> [STATED EXERCISE] Reproduce the listing below exactly. Pictures do not belong in the copy.
# START OF DATA
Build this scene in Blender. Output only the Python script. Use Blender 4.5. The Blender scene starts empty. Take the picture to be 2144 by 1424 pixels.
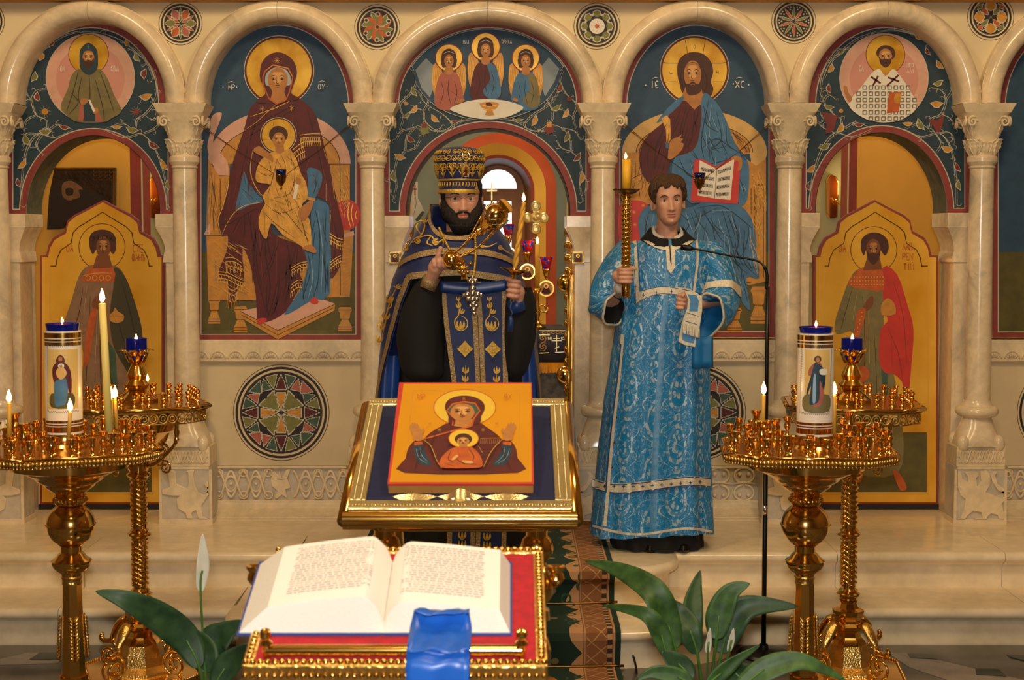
import bpy, bmesh, math, random
from mathutils import Vector, Matrix
from mathutils.geometry import tessellate_polygon
pi = math.pi; sin = math.sin; cos = math.cos
random.seed(7)
S = bpy.context.scene
COL = S.collection
# ------------------------------------------------------------------ camera, world, light, exposure
F = 3180.0                      # focal length in pixels of the 2144 x 1424 frame
PITCH = math.atan2(220.0, F)    # looking slightly down
CAMZ = 1.86
cd = bpy.data.cameras.new('camera'); cam = bpy.data.objects.new('camera', cd); COL.objects.link(cam)
cam.location = (0, 0, CAMZ); cam.rotation_euler = (pi/2 - PITCH, 0, 0)
cd.sensor_width = 36; cd.lens = F/2144*36; cd.clip_start = .05; cd.clip_end = 100
cd.dof.use_dof = True; cd.dof.focus_distance = 7.3; cd.dof.aperture_fstop = 8
S.camera = cam
w = bpy.data.worlds.new('world'); S.world = w; w.use_nodes = True
w.node_tree.nodes['Background'].inputs[0].default_value = (.85, .9, 1, 1)
w.node_tree.nodes['Background'].inputs[1].default_value = 2.0
def light(name, kind, loc, energy, color, size=.2, sizey=None, rot=(0, 0, 0), spot=None):
 l = bpy.data.lights.new(name, kind); l.energy = energy; l.color = color
 if kind == 'AREA':
  l.size = size
  if sizey: l.shape = 'RECTANGLE'; l.size_y = sizey
 else:
  l.shadow_soft_size = size
 o = bpy.data.objects.new(name, l); COL.objects.link(o); o.location = loc; o.rotation_euler = rot
 return o
WARM = (1, .75, .43)
light('camera_flash', 'AREA', (0, -.02, 2.03), 106, (1, .95, .88), .16, .08, (pi/2 - .05, 0, 0))
for x, y, z, e in ((-1.9, 4.2, 5.2, 262), (1.9, 4.2, 5.2, 262), (0, 1.0, 5.6, 250)):
 light('chandelier_light', 'POINT', (x, y, z), e, WARM, .45)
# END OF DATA
> [THE REPLY]
Build this scene in Blender. Output only the Python script. Use Blender 4.5. The Blender scene starts empty. Take the picture to be 2144 by 1424 pixels.
import bpy, bmesh, math, random
from mathutils import Vector, Matrix
from mathutils.geometry import tessellate_polygon
pi = math.pi; sin = math.sin; cos = math.cos
random.seed(7)
S = bpy.context.scene
COL = S.collection
# ------------------------------------------------------------------ camera, world, light, exposure
F = 3180.0                      # focal length in pixels of the 2144 x 1424 frame
PITCH = math.atan2(220.0, F)    # looking slightly down
CAMZ = 1.86
cd = bpy.data.cameras.new('camera'); cam = bpy.data.objects.new('camera', cd); COL.objects.link(cam)
cam.location = (0, 0, CAMZ); cam.rotation_euler = (pi/2 - PITCH, 0, 0)
cd.sensor_width = 36; cd.lens = F/2144*36; cd.clip_start = .05; cd.clip_end = 100
cd.dof.use_dof = True; cd.dof.focus_distance = 7.3; cd.dof.aperture_fstop = 8
S.camera = cam
w = bpy.data.worlds.new('world'); S.world = w; w.use_nodes = True
w.node_tree.nodes['Background'].inputs[0].default_value = (.85, .9, 1, 1)
w.node_tree.nodes['Background'].inputs[1].default_value = 2.0
def light(name, kind, loc, energy, color, size=.2, sizey=None, rot=(0, 0, 0), spot=None):
 l = bpy.data.lights.new(name, kind); l.energy = energy; l.color = color
 if kind == 'AREA':
  l.size = size
  if sizey: l.shape = 'RECTANGLE'; l.size_y = sizey
 else:
  l.shadow_soft_size = size
 o = bpy.data.objects.new(name, l); COL.objects.link(o); o.location = loc; o.rotation_euler = rot
 return o
WARM = (1, .75, .43)
light('camera_flash', 'AREA', (0, -.02, 2.03), 106, (1, .95, .88), .16, .08, (pi/2 - .05, 0, 0))
for x, y, z, e in ((-1.9, 4.2, 5.2, 262), (1.9, 4.2, 5.2, 262), (0, 1.0, 5.6, 250)):
 light('chandelier_light', 'POINT', (x, y, z), e, WARM, .45)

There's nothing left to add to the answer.